2 mins read

Is a SaaS-first approach the golden ticket in product development?

Strategy Director

Strategy Director
With over two decades of experience in digital, Sam (aka Sevs) brings a rich heritage in design and build to the table. His career is marked by collaborations with clients such as John Lewis, ASDA Living, and Transport for London (TfL), which paved the way for his transition into user experience and digital strategy. Sam has been at Rawnet now for 11 years and leads the Strategy team with a focus on brand and communication, product design, customer acquisition, and ongoing optimisation. His time here has seen him deliver projects for a diverse array of clients including ITV Studios, Hornby Hobbies, Office Team, Whistl, Strutt & Parker, Woodland Trust, and the Berkeley Group. Sam’s career has equipped him with a versatile expertise in both B2B and B2C across multiple industries, which positions him uniquely to deliver successful strategy plans, roadmaps and reporting frameworks to ensure impact on core business objectives.

SaaS solutions are often hailed as the universal cure for rapid development.

They promise to facilitate market penetration. While the allure of quick deployment and scalability can be tempting, a SaaS-first approach to product development is not always the silver bullet it's made out to be, especially for brands aiming to truly stand out. Before opting for a SaaS-centric strategy from the get-go, it would be wise to consider the following.

The hidden costs and constraints of ongoing licensing

First and foremost, the ongoing licensing fees associated with SaaS products can quickly become a financial drain. Unlike one-time purchases or custom-built solutions, SaaS platforms often come with recurring costs that can escalate unexpectedly due to usage growth or pricing adjustments by the provider. Brands committed to making a difference need financial predictability to allocate resources efficiently, and unpredictable licensing fees can impede long-term planning and investment in innovation.

The deeper you entrench yourself in a SaaS ecosystem, the harder and more costly it becomes to break free. Transitioning to a new platform or custom solution involves not just significant financial investment but also the risk of downtime, data migration challenges, and retraining your team.

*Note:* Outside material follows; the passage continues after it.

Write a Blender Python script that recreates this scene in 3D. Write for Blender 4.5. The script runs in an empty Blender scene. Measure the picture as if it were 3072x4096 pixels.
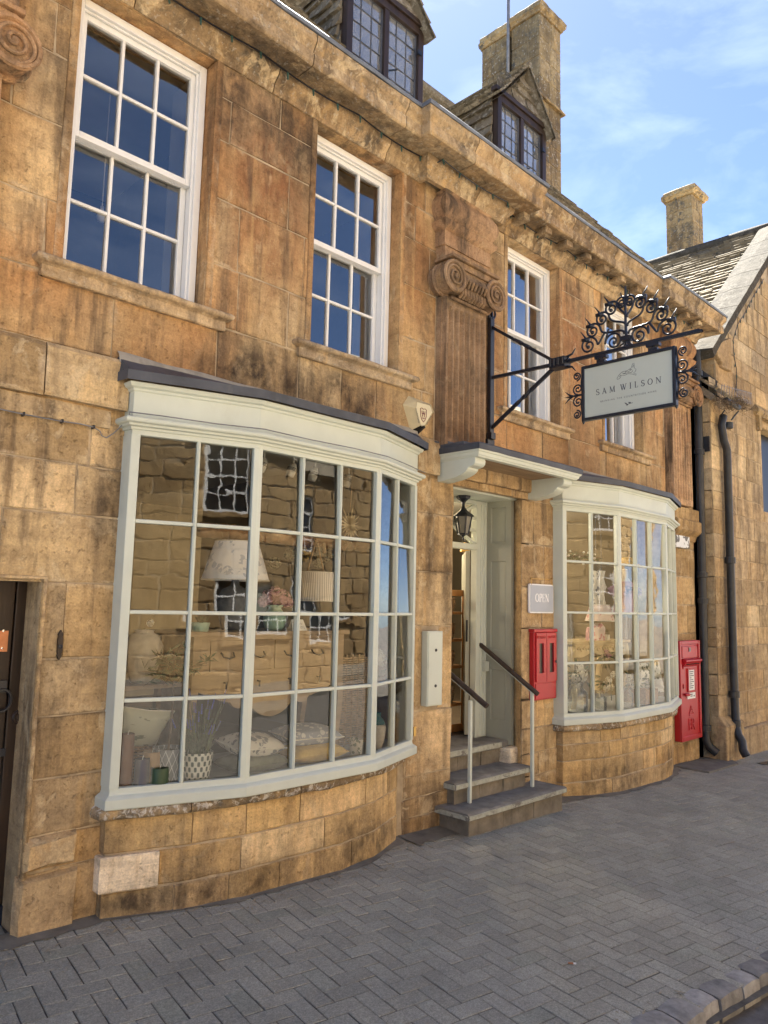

The dilemma of reduced personality

In a world where branding and user experience can set you apart from the competition, SaaS solutions can lack the flexibility needed to fully express your brand's unique personality. Customisation options can be limited or expensive to implement, leaving you with a product that feels generic and fails to resonate with your target audience on a deeper level.

Being at the mercy of the product roadmap

When you commit to a SaaS platform, you're essentially locking your development trajectory to the vendor's product roadmap. This can severely limit your ability to innovate or respond to market changes swiftly. If the platform doesn't evolve in a direction that aligns with your strategic goals, you're left with two choices: make do or undertake a costly and time-consuming migration to another solution.

When your core technologies are governed by external parties, your ability to customise features or address specific user needs is severely limited. This can stifle innovation and leave you unable to differentiate your offering effectively.

Integration nightmares and siloed systems

Integration issues are a common headache for SaaS adopters. Many platforms promise seamless connectivity but fail to deliver, leading to siloed data and disjointed user experiences. The more SaaS solutions you stack, the more complex and unmanageable these integration challenges become.

Relying heavily on third-party platforms means any issues they face—be it downtime, security breaches, or service disruptions—directly impact your business. You're at the mercy of their response times and resolutions, which can undermine reputation and user trust.

Striking the right balance

While SaaS solutions can offer value, especially to SMEs looking for cost-effective and scalable options, brands striving for market leadership and differentiation must carefully weigh these considerations. It's essential to balance the convenience of SaaS with the need for control, customisation, and the ability to drive your own development agenda.

Moreover, diverting attention and resources to navigating the limitations of SaaS platforms can detract from focusing on what truly matters: crafting high-quality content, enhancing brand awareness, honing your messaging, and supporting other business areas critical to improving your reputation.


While SaaS platforms can play a role in your digital strategy, a SaaS-first approach is not a one-size-fits-all solution. For brands aiming to make a significant impact, prioritising custom development and strategic investments in core areas will yield far greater dividends in building a distinctive, resilient, and customer-centric business.